How Bahia Improved Road Quality and Cut Maintenance Costs with Smarter Contracts
A World Bank study finds that performance-based contracts in Brazil’s state of Bahia cut road rehabilitation and maintenance costs by about 40 percent while maintaining or improving road quality. The model works by paying contractors based on road performance rather than construction work, encouraging better maintenance and more efficient engineering solutions.
A stretch of highway running through Brazil’s northeastern state of Bahia tells an important story about how road infrastructure can be managed more efficiently. A recent World Bank study by researchers Eric Lancelot, Joanna Moody, Gabriel Pereira Caldeira, Carlos Garzón Guinea, Carlos Augusto Costa David, and Anibal Coelho da Costa shows that a different contracting model has helped the state improve road quality while cutting costs significantly. The research, produced under the World Bank’s Mobility and Transport Connectivity Series and the Brazil Transport Cross-Sector Learning Agenda, examines how performance-based contracts have transformed road rehabilitation and maintenance in Bahia over nearly two decades.
The study finds that this approach has reduced the cost of maintaining roads by around 40 percent compared with traditional road contracts, while keeping road conditions equal or even better.
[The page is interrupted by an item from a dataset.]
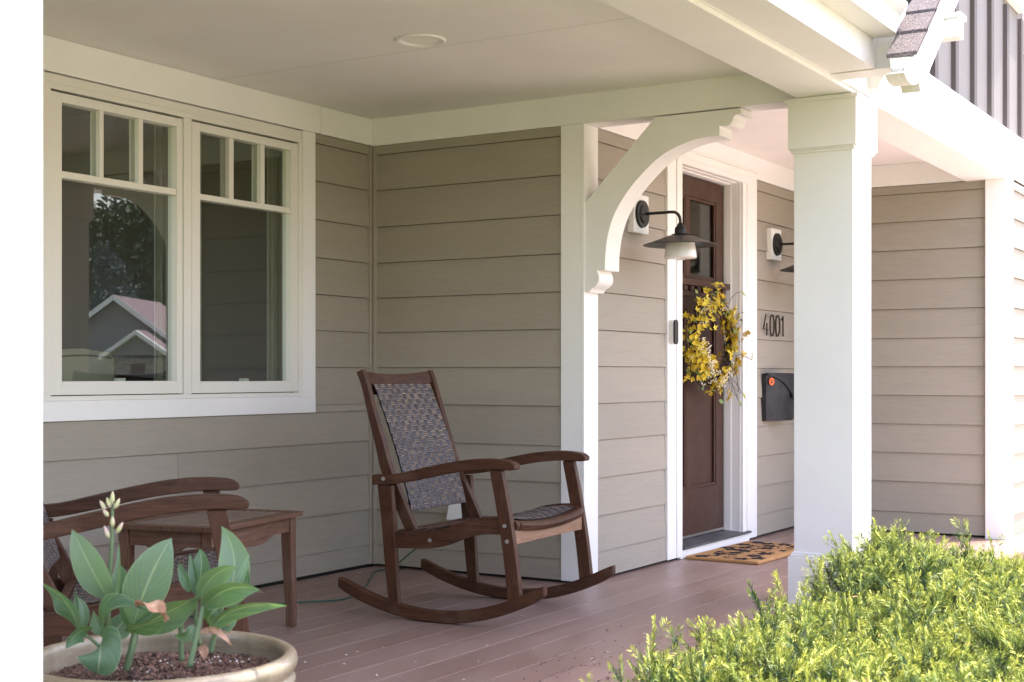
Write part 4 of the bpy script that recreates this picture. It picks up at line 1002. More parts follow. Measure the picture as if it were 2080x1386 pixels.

The experience of Bahia is now being seen as a promising model for other regions struggling with aging infrastructure and limited public budgets.
Why Road Maintenance Is a Big Challenge
Brazil depends heavily on road transport. With more than 1.7 million kilometers of roads, the network carries most of the country’s freight and passenger traffic. Yet infrastructure quality has long been a concern. Only a small portion of the road network is paved, and many roads suffer from poor maintenance.
One major reason is inconsistent funding. Road maintenance in Brazil is not always treated as a priority in public budgets. As a result, spending often changes from year to year depending on economic conditions. When budgets shrink, routine maintenance is frequently postponed.
This approach leads to a costly cycle. Without regular maintenance, roads deteriorate faster. Governments are then forced to carry out large rehabilitation projects that cost far more than preventive repairs. Experts have long argued that regular maintenance is cheaper and more effective, but financial uncertainty often makes long-term planning difficult.
How Performance-Based Contracts Work
To address these problems, Brazil began experimenting with performance-based contracts in the late 1990s. Instead of paying contractors for the amount of work completed, this system pays them for results. Contractors are responsible for both rehabilitating roads and maintaining them for several years.
Under these contracts, companies must ensure that the road meets specific quality standards throughout the contract period. Indicators such as pavement smoothness and structural condition are used to measure performance. If the road fails to meet these standards, payments can be reduced.
This system changes the incentives for contractors. In traditional contracts, companies are paid once construction is finished, and their responsibility ends there. With performance-based contracts, contractors remain responsible for the road’s condition for several years. This encourages them to design better solutions and carry out regular maintenance to prevent problems before they become serious.
Bahia’s Road Management Success
Bahia became one of the most successful examples of this model in Brazil. The state launched the Bahia Integrated State Highway Management Program, known as PREMAR, with support from international partners. The first phase of the program rehabilitated around 2,000 kilometers of paved roads across key transport corridors.
The results were impressive. By the end of the program, most traffic in the state was traveling on roads classified as being in good condition. Encouraged by this success, Bahia expanded the program and introduced more performance-based contracts in a second phase.
Over time, the state increased the share of its paved road network managed under this system. Today, about a quarter of Bahia’s paved roads are maintained through performance-based contracts. The program has also helped improve access to rural areas and contributed to safer road conditions along important corridors.
Lower Costs and Better Roads
The World Bank study compared performance-based contracts with conventional rehabilitation contracts used in Bahia between 2009 and 2023. The results showed clear advantages.
On average, roads managed through performance-based contracts cost about 40 percent less per kilometer to rehabilitate and maintain. For road sections managed under two consecutive performance-based contracts, costs were nearly 60 percent lower.
These savings come largely from smarter engineering choices. Traditional contracts often apply the same repair solution across long stretches of road, even when conditions vary. This can lead to unnecessary or oversized repairs.
Contractors working under performance-based agreements instead tailor solutions to each road segment. They often combine lighter rehabilitation work with regular maintenance, which keeps roads in good condition while reducing overall costs.
Lessons for the Future
The experience of Bahia shows that performance-based contracting can improve how governments manage road infrastructure. By focusing on results instead of construction activities, the system encourages efficiency, innovation, and preventive maintenance.
However, the model also requires strong government commitment. Long-term contracts depend on stable funding and timely payments. When governments fail to meet these obligations, contractor confidence can decline and programs may collapse.
Bahia’s success demonstrates that when these conditions are in place, performance-based contracts can help governments maintain better roads while spending less public money. For countries facing growing infrastructure needs and tight budgets, this approach may offer a practical path toward more sustainable road management.